También, guste o no, han pasado sus políticas. Tony Blair las consagró disimulándolas bajo la etiqueta de Nuevo Laborismo, igual que adoptó y amplió su militarismo. Comparada con Blair, Thatcher parece hoy casi pacifista, pero su decisión de recuperar las Malvinas por la fuerza fue entonces algo arriesgado y asombroso: el último rugido de un imperio británico que ya no existía. Políticamente, acertó, porque ningún pueblo sabe apreciar el anacronismo como los británicos, y ganó la reelección, que empleó para extender la guerra al «enemigo interior», como llamaba a los sindicatos. Los destruyó y, acto seguido, se dedicó metódicamente a desmantelar el sector público. La que llamaban dama de hierro dejó al país sin siderurgia. Y sin trenes y sin fábricas de automóviles? Si el Ejército argentino hubiese podido bombardear Gran Bretaña, posiblemente no habría causado tanto daño. Uno de los pocos beneficiarios de sus reformas fue el cine británico, que renació para convertir machaconamente la expresión «thatcherismo» en el equivalente moderno de la Inglaterra dickensiana: un desierto industrial despiadado e insolidario.

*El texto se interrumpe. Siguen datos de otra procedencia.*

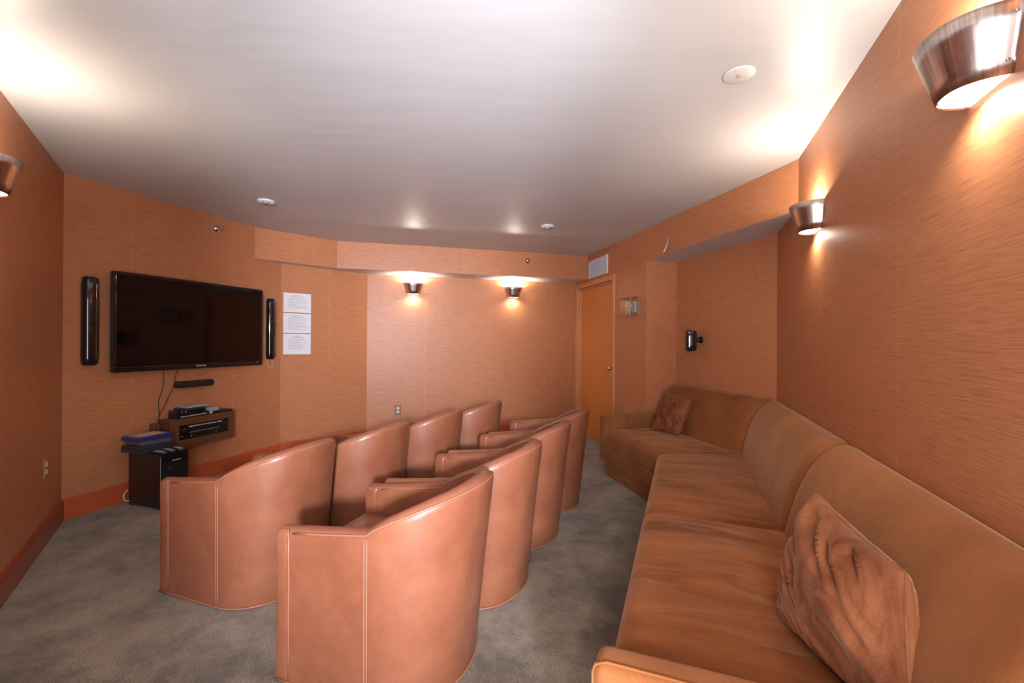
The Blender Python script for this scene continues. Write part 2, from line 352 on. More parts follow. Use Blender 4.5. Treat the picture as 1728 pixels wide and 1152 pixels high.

Era una exageración, porque no todo era achacable a Maggie. Y, curiosamente, lo más importante pasó desapercibido: su big bang, la desregulación bancaria que convirtió a Londres en la capital mundial de las finanzas. Solo con los años ha podido verse el precio: la crisis económica en la que estamos todavía inmersos. «La sociedad no existe» suena hoy más como una trágica descripción del presente que como una promesa de liberalismo económico. Thatcher vivió para ver ese presente, aunque el limbo del alzhéimer le impidiese saber que era obra suya. Pero lo es, sin duda. Más de lo que detractores o sus partidarios quisieran reconocer.